Hours from the capital of Ghana, deep in the coffee bean-filled hills of the Volta region, Professor Emeritus of American Studies Peter Rutkoff is helping to build a network of educators.
This summer, he and his spouse led a group of 10 educators and health workers — many connected with the College — to the city of Ho to meet with area school teachers, discuss best practices, improve classroom technology and engage in meaningful cultural exchange. Some assisted with issues related to women’s health as well.
Among those making the trip that began in June and lasted more than two weeks were Kenyon faculty, alumni and high school teachers who have been part of the early college program known as the Kenyon Academic Partnership.
“It was really life-changing in terms of how I approach teaching, but also in terms of how I approach connection-making and meeting people,” said Felecia Hamilton ’22, a high school social studies teacher in suburban Cleveland who took part.
This was the third year in a row that Rutkoff has traveled to the West African nation as part of the nonprofit Ghana Beyond Subsistence. He serves on the board of the group that was co-founded by his wife, D. Elder, an associate professor at The Ohio State University Agricultural Technical Institute in Wooster who spent years visiting Ghana with students and arranging microfinancing projects for women farmers there.
The group’s current focus took root a few years ago. “We sat under trees and talked to the teachers and discovered one amazing thing: There was not an internet connection to be found in any of the schools, and only one small laptop that one teacher had,” Rutkoff said.
So Ghana Beyond Subsistence raised $50,000 to improve internet access and brought 10 laptops donated by Library and Information Services at Kenyon to create computer labs. That set the table for discussions with visiting educators about how to use the internet to support project-based learning efforts, which Rutkoff said are at the heart of the American studies program he founded at the College.
“Project-based learning, in a sense, says: take a concept or an object and figure out the components you want to use to understand it and develop a student-directed project that would deal with it,” Rutkoff said. “It takes the control of the material out of the hands of the teacher. The teacher’s not the center of the universe. The kids are part of the process of learning.”

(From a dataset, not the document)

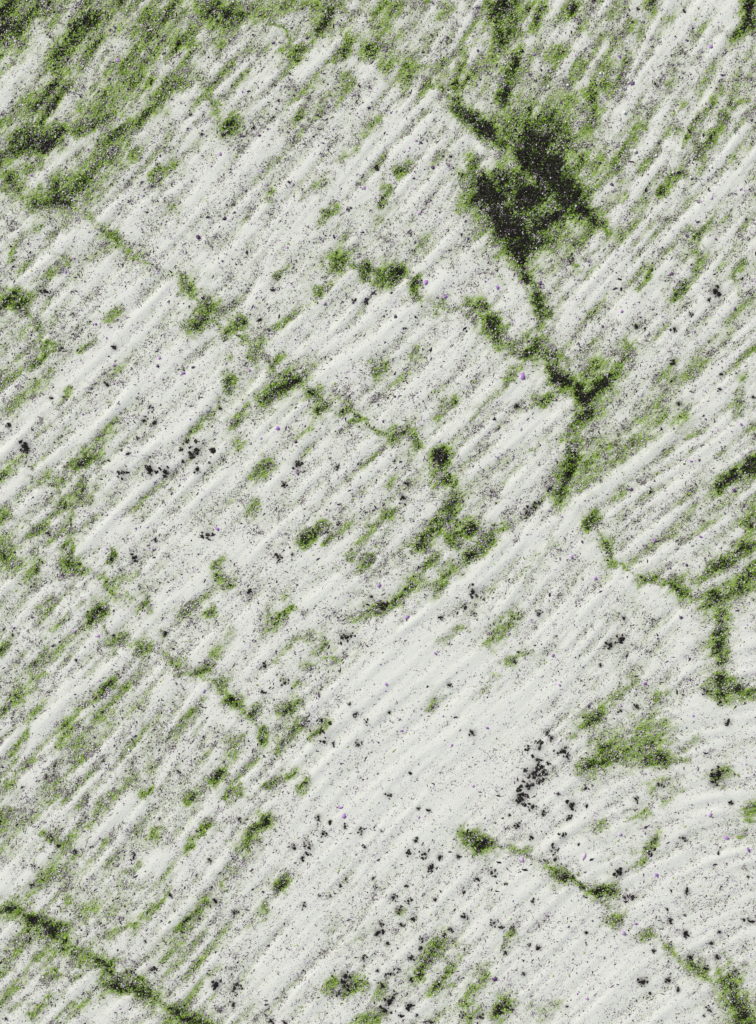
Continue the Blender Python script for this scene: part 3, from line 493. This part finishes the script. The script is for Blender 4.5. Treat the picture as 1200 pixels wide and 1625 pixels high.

Hamilton said she enjoyed the discussions with her counterparts in Ghana about not just the physical tools needed for this sort of learning — including supplies and technology — but also broader conversations about pedagogy and how to increase student engagement. She looks forward to staying connected to them and their classrooms virtually.
The fact that Hamilton made the visit alongside Rutkoff and Francis Gourrier ’08, associate professor of American studies and history — both of whom she had in class at Kenyon and now counts as colleagues and friends — made the experience even more special.
“They totally introduced me to this world of education and how to be a passionate educator, and so to take what they have personally taught me and then apply it to the same trip that we’re all on and learn with them and teach with them, I’m really grateful for that experience,” she said.
Gourrier — who, like Hamilton, had Rutkoff as an advisor as a Kenyon student — was joined on the trip by his wife, Laurel Gourrier ’10, an elementary school teacher. He said they had organic conversations with local teachers about everything from best practices for using technology in the classroom to the importance of and strategies for self-care. He looks forward to sharing global perspectives on education gleaned from the trip with his own students, especially those in his class “Sankofa Project: Theory and Practice of Urban Education.”
“We made connections with teachers — what kinds of things they do in the classroom, what kinds of things we do in the classroom,” he said. “My intention is to use those connections to help my students who want to be teachers, or my students who think critically about education, to benefit from those relationships.”
And that was part of the point, too, according to Rutkoff.
“It’s a true exchange,” he said.
But classroom discussions were only part of the learning opportunities afforded by the trip.
Participants took part in drumming and dancing sessions and listened to presentations from local cultural and religious leaders, farmers and others. They learned about Ghana’s political history as well as the transatlantic slave trade. As an American of African descent, Gourrier found a visit to the country’s “slave castles” to be particularly moving.
These opportunities to meet area residents and learn about their history, way of life, beliefs and values were among the most meaningful to participants like Hamilton.
"The best part was really just the people," she said.